Przystosowanie przestrzeni zajmowanej wcześniej przez wannę do potrzeb tradycyjnej kabiny natryskowej (np. w wersji ¼ koła) wymagało zazwyczaj pewnych przeróbek. Na szczęście gotowe rozwiązania „dla każdego” to już przeszłość. Producenci kabin prysznicowych coraz częściej proponują systemy modułowe do zabudowy przestrzeni prysznica. Obejmują one szereg elementów – drzwi i ścianki boczne w różnych wersjach i wymiarach, które mogą być ze sobą zestawiane w niemal dowolny sposób, niczym klocki. Im więcej elementów, tym więcej możliwości i sposobów zabudowy prysznica. W ten sposób każdy może mieć kabinę doskonale wpisującą się w przestrzeń łazienki i dostosowaną do swoich potrzeb.


 


Jeśli decydujemy się na umieszczenie natrysku we wnęce, kompletna kabina staje się zbędna. Wystarczą drzwi montowane bezpośrednio do ściany lub zestawione ze ścianką boczną.

Modułowe systemy do zabudowy prysznica oferuje m.in. firma Coram Poland. Przykładem może być seria „E-Lite” (prod. Provex). W jej skład wchodzą drzwi uchylne i ścianki stałe o zróżnicowanych wymiarach (80-100 cm szerokości i 170-195 cm wysokości). Zestawiając ze sobą poszczególne elementy można stworzyć cały szereg kabin: do zabudowy wnęki (4 wersje drzwi w różnych wymiarach), do zabudowy narożnej (drzwi + ścianka stała lub drzwi + drzwi). Możliwe jest także zbudowanie kabiny o podstawie ¼ koła, i to w dwóch wersjach – jedno lub dwudrzwionej. Wszystko zależy od tego, jakie możliwości stwarza nasza łazienka. Ponieważ ścianki i drzwi „E-Lite” mogą być przygotowane pod konkretny wymiar (uwzględniając np. skosy sufitu w łazience na poddaszu), można być pewnym, że kabina będzie idealnie pasować do każdego wnętrza. Nawet jeśli w trakcie montażu okaże się, że ściany w łazience nie są tak proste, jak zapewniali fachowcy! Specjalna konstrukcja zawiasów, na których mocowane są drzwi kabiny umożliwia regulację nawet do 4,5 cm na stronę. Pozwoli to zniwelować wszelkie nierówności.

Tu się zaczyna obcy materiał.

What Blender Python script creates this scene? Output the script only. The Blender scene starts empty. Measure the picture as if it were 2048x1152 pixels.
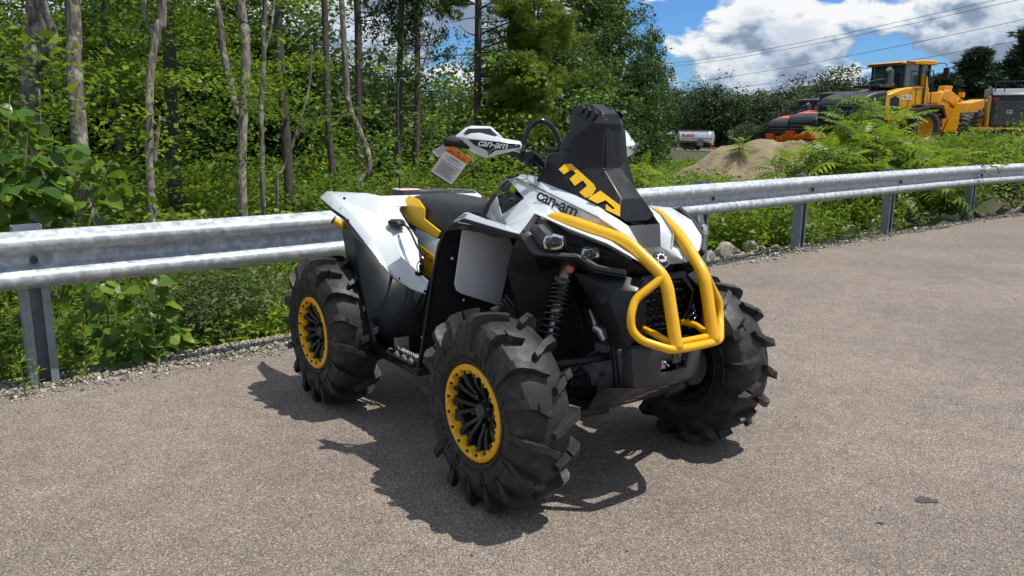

Do zabudowy szerszej wnęki możemy użyć kombinacji: ścianka-drzwi-ścianka. Powstanie wtedy przestronna kabina dla dwóch osób. 



Szeroki wachlarz możliwości zestawiania ze sobą poszczególnych elementów i przemyślane rozwiązania konstrukcyjne to nie jedyne zalety modułowych systemów zabudowy prysznica. Kabiny serii „Tecnostar” czy „Tecnolux” (prod. Cesana) pokazują, że funkcjonalność idzie w parze z najnowszymi trendami we wzornictwie kabin natryskowych. Duże szklane powierzchnie z wąskimi, dyskretnymi profilami oraz delikatne okucia z chromowanego mosiądzu sprawiają, że kabina nabiera lekkości i elegancji. Fazowane krawędzie (45º) szkła o grubości 8 mm, z którego wykonane są ścianki oraz drzwi, nie tylko wpływają na estetykę kabiny, świadczą też o dbałości o detal. Wysokość kabiny (190 cm) pozwala na jej montaż bezpośrednio na posadzce bądź na płaskim brodziku, zgodnie z obowiązującą dziś „łazienkową modą”.


 

 

Modułowe systemy zabudowy natrysku to w wielu przypadkach najlepszy, jeśli nie jedyny sposób na uniknięcie dużego remontu przy umieszczaniu kabiny w modernizowanej łazience. Warto więc pytać o nie w salonach z wyposażeniem łazienek. W wyborze optymalnego rozwiązania do konkretnej łazienki na pewno pomoże sprzedawca, zorientowany w ofercie i możliwościach kompletowania ze sobą poszczególnych elementów kabiny. Niestety, należy liczyć się z tym, że modułowa kabina będzie droższa niż jej tradycyjny odpowiednik. Trzeba zatem odpowiedzieć sobie na pytanie, na co wolimy wydać pieniądze: na dostosowanie łazienki do kabiny, czy kabiny do łazienki.

 

Modułowe systemy zabudowy natrysku umożliwiają zabudowę narożnika „drzwi do drzwi”. W ten sposób uzyskujemy bardzo szerokie wejście, niemożliwe w przypadku tradycyjnej kabiny narożnej.